Faculty News - Associate Professor Angela Ho

Faculty News - Associate Professor Angela Ho Image

Angela Ho, who was promoted to associate professor this year, published her first book, Creating Distinctions in Dutch Genre Painting: Repetition and Invention, over the summer with Amsterdam University Press. Taking a material culture approach to Dutch Golden Age paintings of the 17th century, Professor Ho considers paintings not merely as aesthetics objects but also as tools in a game of social one-upmanship practiced by affluent Dutch collectors in an expanding multilayered art market.

Focusing on a well-known group of Dutch genre painters, Ho examines strategies of repetition that artists used to refine their compositions, appeal to knowing collectors, and cultivate audiences for their works. Far from lacking originality, works that repeated known motifs were a means of advertising an authorial personality to clients who were training themselves as collector-connoisseurs. Many of the classes Ho has taught at Mason contain material taken directly from her research for the book.

Students often think that the two parts of our jobs as professors – research and teaching – are not related,” says Ho. “But the two strands actually reinforce and energize one another.”
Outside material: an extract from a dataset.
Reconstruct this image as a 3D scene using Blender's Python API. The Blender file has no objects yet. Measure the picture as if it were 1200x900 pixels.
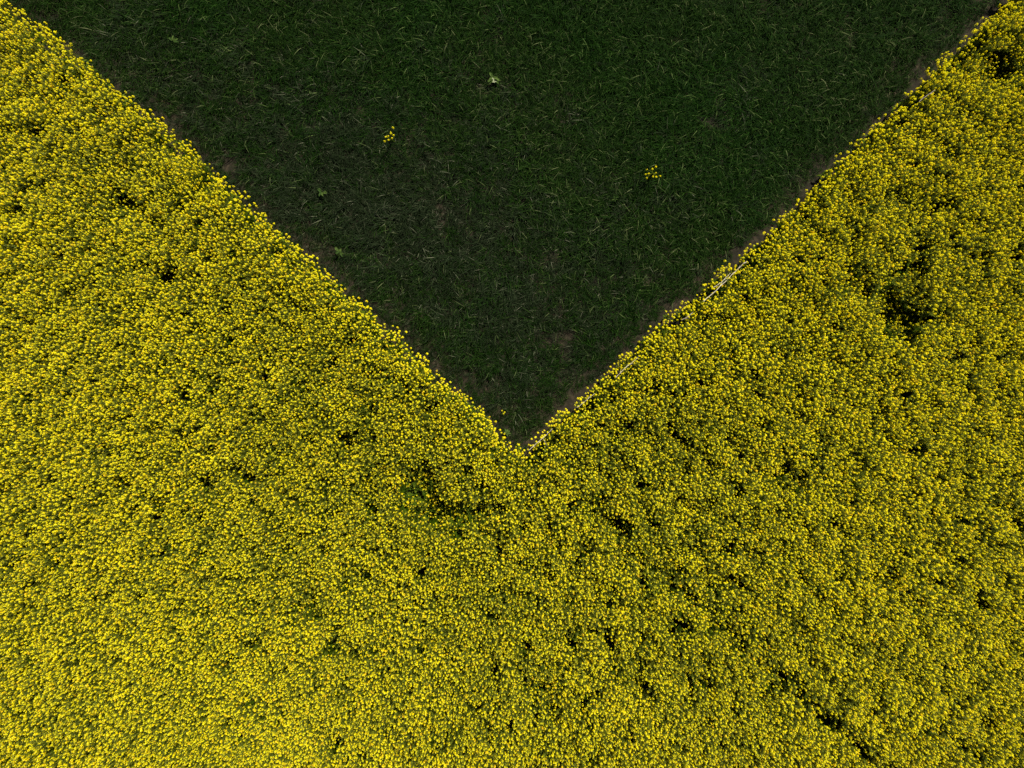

Those students who have taken Ho's courses may not have realized that they were the beneficiaries of her research. Courses such as ARTH 345 Northern Baroque Art and ARTH 440/599 Creating Value: Making and Selling Art in Early Modern Europe were directly related to the research she conducted for her book. In the Creative Value course, which covered not only the Dutch Republic but Europe more broadly, students studied patronage and used game theory to attain more nuanced thinking about how art functions in society.